Scene modeling code data
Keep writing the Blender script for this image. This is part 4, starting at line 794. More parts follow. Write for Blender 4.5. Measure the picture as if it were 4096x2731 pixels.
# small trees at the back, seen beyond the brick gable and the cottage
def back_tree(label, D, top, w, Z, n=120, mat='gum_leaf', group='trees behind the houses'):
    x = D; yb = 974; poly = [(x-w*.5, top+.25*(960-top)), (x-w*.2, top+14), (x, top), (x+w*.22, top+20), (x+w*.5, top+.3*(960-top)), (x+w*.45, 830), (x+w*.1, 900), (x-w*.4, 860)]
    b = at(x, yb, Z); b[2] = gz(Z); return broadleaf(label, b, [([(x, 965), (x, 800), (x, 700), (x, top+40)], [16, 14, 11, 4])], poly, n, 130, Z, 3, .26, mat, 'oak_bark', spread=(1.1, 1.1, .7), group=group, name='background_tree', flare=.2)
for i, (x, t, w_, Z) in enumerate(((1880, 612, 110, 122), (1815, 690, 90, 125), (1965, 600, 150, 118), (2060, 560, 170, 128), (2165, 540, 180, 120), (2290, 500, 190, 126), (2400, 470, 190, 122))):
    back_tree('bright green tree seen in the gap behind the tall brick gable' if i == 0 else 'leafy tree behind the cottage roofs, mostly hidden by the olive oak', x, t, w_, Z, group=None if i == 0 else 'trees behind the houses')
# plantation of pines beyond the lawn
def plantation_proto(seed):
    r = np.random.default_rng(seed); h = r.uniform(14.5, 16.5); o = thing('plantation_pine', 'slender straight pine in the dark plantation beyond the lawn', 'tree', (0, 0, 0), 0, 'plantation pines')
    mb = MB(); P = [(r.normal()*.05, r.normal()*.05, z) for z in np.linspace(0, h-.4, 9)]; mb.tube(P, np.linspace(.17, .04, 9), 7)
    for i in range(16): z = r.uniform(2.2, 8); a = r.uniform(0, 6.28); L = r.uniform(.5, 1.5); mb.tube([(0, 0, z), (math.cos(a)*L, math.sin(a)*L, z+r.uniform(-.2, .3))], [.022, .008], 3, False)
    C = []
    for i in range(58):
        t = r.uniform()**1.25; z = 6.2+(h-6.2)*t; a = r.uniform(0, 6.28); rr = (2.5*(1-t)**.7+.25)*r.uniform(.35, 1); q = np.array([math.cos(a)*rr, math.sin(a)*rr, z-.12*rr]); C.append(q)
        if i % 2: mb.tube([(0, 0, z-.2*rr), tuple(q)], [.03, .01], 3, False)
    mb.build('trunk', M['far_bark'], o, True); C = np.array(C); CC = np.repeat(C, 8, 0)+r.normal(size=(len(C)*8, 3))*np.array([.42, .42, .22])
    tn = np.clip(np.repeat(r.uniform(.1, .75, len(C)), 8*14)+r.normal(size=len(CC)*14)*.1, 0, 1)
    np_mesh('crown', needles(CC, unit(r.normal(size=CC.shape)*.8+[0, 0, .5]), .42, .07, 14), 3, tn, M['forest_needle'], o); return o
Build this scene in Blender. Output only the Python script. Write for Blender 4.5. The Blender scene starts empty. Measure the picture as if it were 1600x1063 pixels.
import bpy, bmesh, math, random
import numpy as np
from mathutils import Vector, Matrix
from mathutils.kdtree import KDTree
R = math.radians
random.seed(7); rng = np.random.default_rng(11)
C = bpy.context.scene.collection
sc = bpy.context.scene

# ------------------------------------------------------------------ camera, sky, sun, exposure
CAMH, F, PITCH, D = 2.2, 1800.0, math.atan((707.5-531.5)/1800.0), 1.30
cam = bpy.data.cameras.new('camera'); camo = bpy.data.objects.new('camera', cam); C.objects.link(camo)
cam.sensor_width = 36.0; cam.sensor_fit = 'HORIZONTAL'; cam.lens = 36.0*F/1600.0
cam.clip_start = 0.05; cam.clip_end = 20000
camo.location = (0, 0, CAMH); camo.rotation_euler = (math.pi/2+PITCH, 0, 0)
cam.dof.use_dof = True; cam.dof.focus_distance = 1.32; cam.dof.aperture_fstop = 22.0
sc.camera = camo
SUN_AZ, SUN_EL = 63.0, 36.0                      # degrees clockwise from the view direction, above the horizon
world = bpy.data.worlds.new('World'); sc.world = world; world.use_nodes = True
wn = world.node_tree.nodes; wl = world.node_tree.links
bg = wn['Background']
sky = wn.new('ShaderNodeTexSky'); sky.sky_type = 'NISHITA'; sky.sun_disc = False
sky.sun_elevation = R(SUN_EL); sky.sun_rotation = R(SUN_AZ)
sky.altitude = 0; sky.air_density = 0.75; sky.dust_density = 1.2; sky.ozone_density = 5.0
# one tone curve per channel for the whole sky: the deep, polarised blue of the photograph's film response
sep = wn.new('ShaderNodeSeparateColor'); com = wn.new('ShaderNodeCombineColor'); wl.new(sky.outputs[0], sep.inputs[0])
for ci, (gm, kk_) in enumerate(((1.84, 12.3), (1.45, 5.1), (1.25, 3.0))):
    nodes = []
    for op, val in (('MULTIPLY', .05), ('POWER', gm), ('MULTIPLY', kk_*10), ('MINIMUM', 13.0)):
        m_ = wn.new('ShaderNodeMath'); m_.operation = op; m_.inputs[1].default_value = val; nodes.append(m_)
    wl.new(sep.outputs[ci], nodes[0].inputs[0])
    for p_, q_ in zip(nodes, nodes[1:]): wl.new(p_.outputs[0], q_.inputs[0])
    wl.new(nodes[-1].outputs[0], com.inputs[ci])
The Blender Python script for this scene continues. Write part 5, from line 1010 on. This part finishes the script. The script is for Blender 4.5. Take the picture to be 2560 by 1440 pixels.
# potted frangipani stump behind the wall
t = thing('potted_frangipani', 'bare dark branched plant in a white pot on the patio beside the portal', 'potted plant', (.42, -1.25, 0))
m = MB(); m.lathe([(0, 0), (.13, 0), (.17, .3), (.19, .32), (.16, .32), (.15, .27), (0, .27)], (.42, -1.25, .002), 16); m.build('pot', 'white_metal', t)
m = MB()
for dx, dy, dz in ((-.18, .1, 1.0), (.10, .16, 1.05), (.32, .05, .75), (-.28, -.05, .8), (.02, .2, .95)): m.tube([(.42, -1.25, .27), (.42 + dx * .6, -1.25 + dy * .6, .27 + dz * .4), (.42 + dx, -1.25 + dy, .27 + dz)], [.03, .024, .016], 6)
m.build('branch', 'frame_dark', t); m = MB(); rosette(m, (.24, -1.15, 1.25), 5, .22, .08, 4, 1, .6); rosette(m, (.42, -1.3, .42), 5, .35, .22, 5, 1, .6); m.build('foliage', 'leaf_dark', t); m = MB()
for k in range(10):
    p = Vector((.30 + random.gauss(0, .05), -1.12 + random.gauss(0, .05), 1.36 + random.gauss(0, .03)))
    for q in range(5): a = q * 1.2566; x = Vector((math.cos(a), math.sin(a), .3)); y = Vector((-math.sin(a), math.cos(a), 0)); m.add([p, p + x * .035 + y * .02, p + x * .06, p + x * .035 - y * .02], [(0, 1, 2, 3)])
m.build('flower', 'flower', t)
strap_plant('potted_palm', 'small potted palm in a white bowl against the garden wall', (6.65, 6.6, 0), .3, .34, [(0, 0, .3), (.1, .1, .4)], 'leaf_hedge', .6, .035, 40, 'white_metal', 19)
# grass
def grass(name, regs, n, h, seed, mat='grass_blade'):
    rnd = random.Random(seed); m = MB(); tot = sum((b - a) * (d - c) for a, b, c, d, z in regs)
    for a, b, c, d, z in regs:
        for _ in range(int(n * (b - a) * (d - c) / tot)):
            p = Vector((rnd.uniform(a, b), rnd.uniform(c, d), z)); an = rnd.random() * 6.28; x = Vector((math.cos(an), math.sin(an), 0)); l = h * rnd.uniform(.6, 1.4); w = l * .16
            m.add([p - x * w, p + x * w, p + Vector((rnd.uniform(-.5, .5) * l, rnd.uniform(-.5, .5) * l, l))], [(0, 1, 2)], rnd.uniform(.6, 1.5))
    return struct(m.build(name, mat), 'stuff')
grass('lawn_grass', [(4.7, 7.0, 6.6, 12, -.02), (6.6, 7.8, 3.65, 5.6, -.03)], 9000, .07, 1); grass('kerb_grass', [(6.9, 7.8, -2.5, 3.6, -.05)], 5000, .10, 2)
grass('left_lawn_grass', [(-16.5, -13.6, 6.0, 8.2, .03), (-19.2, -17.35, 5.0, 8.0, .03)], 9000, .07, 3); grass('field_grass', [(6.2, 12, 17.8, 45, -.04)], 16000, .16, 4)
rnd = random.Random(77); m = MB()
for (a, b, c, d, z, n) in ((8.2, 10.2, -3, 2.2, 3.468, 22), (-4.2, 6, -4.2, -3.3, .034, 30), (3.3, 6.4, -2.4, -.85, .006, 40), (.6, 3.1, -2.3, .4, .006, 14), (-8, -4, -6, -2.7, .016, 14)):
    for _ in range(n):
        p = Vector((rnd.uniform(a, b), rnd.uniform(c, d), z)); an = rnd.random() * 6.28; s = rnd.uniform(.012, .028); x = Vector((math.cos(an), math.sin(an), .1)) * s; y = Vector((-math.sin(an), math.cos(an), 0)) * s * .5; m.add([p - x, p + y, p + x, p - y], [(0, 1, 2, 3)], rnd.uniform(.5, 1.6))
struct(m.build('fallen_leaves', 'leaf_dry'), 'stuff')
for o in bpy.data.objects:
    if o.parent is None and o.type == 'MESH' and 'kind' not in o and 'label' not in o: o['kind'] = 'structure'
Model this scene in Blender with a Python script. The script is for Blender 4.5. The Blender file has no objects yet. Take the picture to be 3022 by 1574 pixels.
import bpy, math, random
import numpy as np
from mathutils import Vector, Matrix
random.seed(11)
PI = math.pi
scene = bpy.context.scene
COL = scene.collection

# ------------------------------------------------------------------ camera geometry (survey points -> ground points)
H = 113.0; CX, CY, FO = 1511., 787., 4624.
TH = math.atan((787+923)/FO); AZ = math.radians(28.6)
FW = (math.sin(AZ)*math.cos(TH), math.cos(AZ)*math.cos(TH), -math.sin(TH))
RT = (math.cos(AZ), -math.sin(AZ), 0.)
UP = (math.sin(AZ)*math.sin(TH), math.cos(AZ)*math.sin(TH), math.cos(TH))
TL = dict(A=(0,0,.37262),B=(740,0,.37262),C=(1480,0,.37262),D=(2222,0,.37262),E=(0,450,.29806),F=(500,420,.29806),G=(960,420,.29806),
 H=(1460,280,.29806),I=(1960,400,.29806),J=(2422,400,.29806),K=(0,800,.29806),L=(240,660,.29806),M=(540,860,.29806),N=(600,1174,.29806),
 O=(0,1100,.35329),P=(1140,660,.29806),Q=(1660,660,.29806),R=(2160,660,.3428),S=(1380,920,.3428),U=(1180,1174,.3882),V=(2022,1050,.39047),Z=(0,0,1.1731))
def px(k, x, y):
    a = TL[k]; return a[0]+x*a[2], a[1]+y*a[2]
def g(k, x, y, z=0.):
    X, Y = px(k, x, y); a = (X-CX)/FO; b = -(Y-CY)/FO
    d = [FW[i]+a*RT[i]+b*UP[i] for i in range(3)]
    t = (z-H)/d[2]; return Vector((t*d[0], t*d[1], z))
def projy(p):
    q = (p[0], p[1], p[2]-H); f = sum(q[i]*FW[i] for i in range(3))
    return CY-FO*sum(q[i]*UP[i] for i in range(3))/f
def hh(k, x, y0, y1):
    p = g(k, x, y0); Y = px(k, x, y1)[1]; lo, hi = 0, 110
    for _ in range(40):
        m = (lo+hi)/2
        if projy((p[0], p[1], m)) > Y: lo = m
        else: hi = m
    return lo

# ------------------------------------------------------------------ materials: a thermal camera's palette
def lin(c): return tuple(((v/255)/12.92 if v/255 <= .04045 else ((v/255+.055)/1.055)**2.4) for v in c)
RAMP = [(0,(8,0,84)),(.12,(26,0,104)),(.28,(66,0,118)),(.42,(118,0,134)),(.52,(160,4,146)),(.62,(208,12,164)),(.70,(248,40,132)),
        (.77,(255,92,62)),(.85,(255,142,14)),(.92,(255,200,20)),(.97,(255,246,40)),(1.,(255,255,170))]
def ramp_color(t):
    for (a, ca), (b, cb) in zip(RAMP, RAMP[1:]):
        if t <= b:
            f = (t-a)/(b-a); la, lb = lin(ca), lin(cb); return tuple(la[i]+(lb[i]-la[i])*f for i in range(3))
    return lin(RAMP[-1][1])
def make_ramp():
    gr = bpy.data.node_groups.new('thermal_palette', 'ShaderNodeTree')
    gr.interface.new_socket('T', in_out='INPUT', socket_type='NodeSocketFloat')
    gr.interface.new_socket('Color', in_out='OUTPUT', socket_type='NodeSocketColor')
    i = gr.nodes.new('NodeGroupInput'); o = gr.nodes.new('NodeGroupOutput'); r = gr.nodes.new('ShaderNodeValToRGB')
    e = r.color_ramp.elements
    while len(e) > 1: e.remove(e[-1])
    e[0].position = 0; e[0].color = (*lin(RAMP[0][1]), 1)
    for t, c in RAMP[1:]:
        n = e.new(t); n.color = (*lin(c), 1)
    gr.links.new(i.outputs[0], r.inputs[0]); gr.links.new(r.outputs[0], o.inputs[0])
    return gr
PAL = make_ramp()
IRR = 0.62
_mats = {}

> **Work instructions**
Output nothing except the lines from the line with "Build this scene" through the line with "sc = bpy.context.scene", copied exactly, end lines included.

> **Solution to this exercise**
Build this scene in Blender. Output only the Python script. Write for Blender 4.5. The Blender scene starts empty. Measure the picture as if it were 1600x1063 pixels.
import bpy, bmesh, math, random
import numpy as np
from mathutils import Vector, Matrix
from mathutils.kdtree import KDTree
R = math.radians
random.seed(7); rng = np.random.default_rng(11)
C = bpy.context.scene.collection
sc = bpy.context.scene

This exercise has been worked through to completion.